-- Start Supplied material --
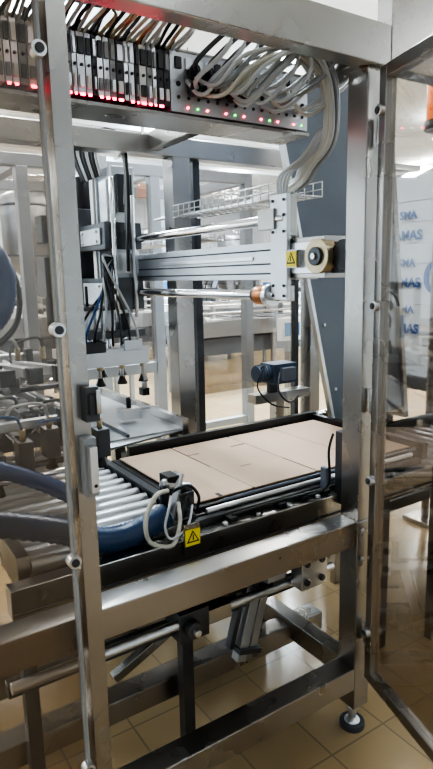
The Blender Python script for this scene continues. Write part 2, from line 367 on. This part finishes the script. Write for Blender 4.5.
b=B('beacon_light',.001);b.bb(.53,.66,1.42,1.5,2.26,2.27,black);b.cyl((.6,1.46,2.27),(.6,1.46,2.29),.03,ledr,16);b.done()
# ---------------------------------------------------------------- conveyor bed + cardboard
b=B('carton_conveyor_bed',.002)
b.bb(.3,1.95,1.42,1.47,.755,.834,steel);b.bb(.3,1.95,1.415,1.42,.765,.772,dgrey);b.bb(.85,1.95,1.475,1.50,.80,.855,steel_d)
b.bb(.90,1.95,1.52,1.54,.845,.876,black)
b.bb(.98,2.02,2.17,2.20,.84,.91,black);b.bb(.98,2.02,2.20,2.26,.80,.87,steel_d)
b.bb(.90,1.97,1.54,2.17,.83,.868,black)
b.bb(.90,1.95,1.50,2.2,.70,.76,steel_d)
for i in range(9):b.bb(.98+i*.1,1.01+i*.1,1.44,1.53,.834,.85,black)
for i in range(7):b.cyl((.96+i*.13,1.44,.834),(.96+i*.13,1.44,.845),.009,steel_l,8)
b.bb(1.99,2.02,1.5,2.17,.83,.90,black)
b.bb(1.5,1.56,2.0,2.2,0,.8,steel_d);b.bb(1.8,1.86,1.55,1.61,0,.8,steel_d)
b.cyl((.92,1.485,.875),(1.9,1.485,.875),.009,steel_l,12);b.cyl((1.0,1.508,.885),(1.95,1.508,.885),.006,slate,12)
b.tube([(1.0,1.46,.85),(1.2,1.44,.862),(1.4,1.46,.85),(1.8,1.45,.86)],.006,black,6)
b.bb(1.43,1.49,1.39,1.44,.80,1.06,steel_d);b.bb(1.37,1.385,1.42,1.45,.86,.94,slate)
b.tube([(1.40,1.42,1.06),(1.38,1.42,1.0),(1.38,1.42,.88),(1.3,1.44,.85)],.005,black)
b.done()
b=B('cardboard_blank',.0008)
zc=.872;T=.005
def cpan(x0,x1,y0,y1):b.bb(x0,x1,y0,y1,zc,zc+T,card)
cpan(.925,1.16,1.56,2.15);cpan(1.168,1.454,1.56,2.01);cpan(1.168,1.454,2.020,2.15)
cpan(1.462,1.70,1.56,2.15);cpan(1.708,1.98,1.56,2.15)
cpan(1.16,1.168,1.57,1.84);cpan(1.454,1.462,1.76,2.13);cpan(1.70,1.708,1.58,2.12);cpan(1.22,1.38,2.01,2.020)
for xx in(1.164,1.458,1.704):b.bb(xx-.0007,xx+.0007,1.57,2.14,zc+T,zc+T+.0008,cardd)
b.bb(1.26,1.31,1.77,1.778,zc+T,zc+T+.0006,cardd);b.bb(1.02,1.035,1.56,1.59,zc+T,zc+T+.0006,black)
b.done()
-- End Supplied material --
### What you have to do
Go through the listing above and quote it exactly, apart from its images.

### Finished exercise
The Blender Python script for this scene continues. Write part 2, from line 367 on. This part finishes the script. Write for Blender 4.5.
b=B('beacon_light',.001);b.bb(.53,.66,1.42,1.5,2.26,2.27,black);b.cyl((.6,1.46,2.27),(.6,1.46,2.29),.03,ledr,16);b.done()
# ---------------------------------------------------------------- conveyor bed + cardboard
b=B('carton_conveyor_bed',.002)
b.bb(.3,1.95,1.42,1.47,.755,.834,steel);b.bb(.3,1.95,1.415,1.42,.765,.772,dgrey);b.bb(.85,1.95,1.475,1.50,.80,.855,steel_d)
b.bb(.90,1.95,1.52,1.54,.845,.876,black)
b.bb(.98,2.02,2.17,2.20,.84,.91,black);b.bb(.98,2.02,2.20,2.26,.80,.87,steel_d)
b.bb(.90,1.97,1.54,2.17,.83,.868,black)
b.bb(.90,1.95,1.50,2.2,.70,.76,steel_d)
for i in range(9):b.bb(.98+i*.1,1.01+i*.1,1.44,1.53,.834,.85,black)
for i in range(7):b.cyl((.96+i*.13,1.44,.834),(.96+i*.13,1.44,.845),.009,steel_l,8)
b.bb(1.99,2.02,1.5,2.17,.83,.90,black)
b.bb(1.5,1.56,2.0,2.2,0,.8,steel_d);b.bb(1.8,1.86,1.55,1.61,0,.8,steel_d)
b.cyl((.92,1.485,.875),(1.9,1.485,.875),.009,steel_l,12);b.cyl((1.0,1.508,.885),(1.95,1.508,.885),.006,slate,12)
b.tube([(1.0,1.46,.85),(1.2,1.44,.862),(1.4,1.46,.85),(1.8,1.45,.86)],.006,black,6)
b.bb(1.43,1.49,1.39,1.44,.80,1.06,steel_d);b.bb(1.37,1.385,1.42,1.45,.86,.94,slate)
b.tube([(1.40,1.42,1.06),(1.38,1.42,1.0),(1.38,1.42,.88),(1.3,1.44,.85)],.005,black)
b.done()
b=B('cardboard_blank',.0008)
zc=.872;T=.005
def cpan(x0,x1,y0,y1):b.bb(x0,x1,y0,y1,zc,zc+T,card)
cpan(.925,1.16,1.56,2.15);cpan(1.168,1.454,1.56,2.01);cpan(1.168,1.454,2.020,2.15)
cpan(1.462,1.70,1.56,2.15);cpan(1.708,1.98,1.56,2.15)
cpan(1.16,1.168,1.57,1.84);cpan(1.454,1.462,1.76,2.13);cpan(1.70,1.708,1.58,2.12);cpan(1.22,1.38,2.01,2.020)
for xx in(1.164,1.458,1.704):b.bb(xx-.0007,xx+.0007,1.57,2.14,zc+T,zc+T+.0008,cardd)
b.bb(1.26,1.31,1.77,1.778,zc+T,zc+T+.0006,cardd);b.bb(1.02,1.035,1.56,1.59,zc+T,zc+T+.0006,black)
b.done()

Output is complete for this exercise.